Boys & Girls is the debut studio album from American rock band Alabama Shakes. It was released on April 9, 2012. The album peaked at number 6 on the U.S. Billboard 200 and number 3 on the UK Albums Chart. The album was listed at #34 on Rolling Stone's list of the top 50 albums of 2012.

The album is largely confessional– not in the singer/songwritery sense, but in that it's riddled with admissions that probably wouldn't have been made by any other means, words that feel lighter sung than spoken. Album opener and lead single "Hold On", its central guitar riff ribboning and pooling like slow-poured honey, is the first of many tracks where it's not entirely clear if Howard is singing to, about, or as herself, God, or some boy as she rips through the chorus: "Yeah, you got to wait/ But I don't want to wait!" "I feel so homesick/ Where is my home?" Howard wonders on "Rise to the Sun" before the song dips into a coda of timorous guitar and crashing drums. On the shadowy, fingersnapped "Goin' to the Party" she sings about running around town, getting wasted, and taking care of some drunk boy; when she woozily coos, "gotta take me back now, I'm still somebody's daughter," she sounds half-annoyed and half-comforted in that very particular way that comes from being young and restless and knowing there's someone waiting up for you, but at least there's someone waiting up for you.
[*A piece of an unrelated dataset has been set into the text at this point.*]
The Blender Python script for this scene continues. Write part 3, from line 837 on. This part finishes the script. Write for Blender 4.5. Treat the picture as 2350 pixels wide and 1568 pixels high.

Howard's pain feels raw, but like it won't always be– as if once these first scrapes heal, her skin will be good and tough, but right now they smart like hell. "Heartbreaker" is staggering, gut-punched, a shiny organ weeping and straining away as she laments, "Oh, I wanted to grow old with you/ You told me so, but then you go/ How was I supposed to know?" But later on the slow-boiling "Be Mine" she's regained her footing– she's direct, nearly petulant: "If they wanna fight/ They done started fucking with the wrong heart." Three minutes in the song shifts focus to a single demand, Howard crowing and screaming, "Be my baby, be my baby!" over and over as the band spins out, crashing and bumping, then circles back home as she loosens into a string of cries and hoots.

Live, Howard often plants her feet flat onstage before bellowing out a line, as if bracing herself against the force of what's to come, and it's easy to imagine her doing that in the studio, too. Most of the time there's a payoff, but sometimes the build-up dwarfs the delivery, her voice coming out thinner and tighter than you'd expect; maybe she needs a vocal coach, or just a little more time to work out exactly how those pipes of hers like best to blow. For now, though, flashes of more contemporary analogs (Macy Gray, Amy Winehouse) swirled in among the more obvious classic-soul vocal touchstones keep her Janis Joplin tendencies from curdling into "Jackie Jormp-Jomp".

Boys & Girls was recorded live in the studio, but the power of the band's stage show hasn't fully carried over– at times their delivery also seems thin and tight. Perhaps it's a matter of timing, the number and profile and intensity of the gigs the band has played in recent months solidifying their groove to a degree that outstrips what they were capable of throwing down on tape this time last year. Or maybe it's the production– a little muddled, and not always in the cozy, old-school way they may have been going for.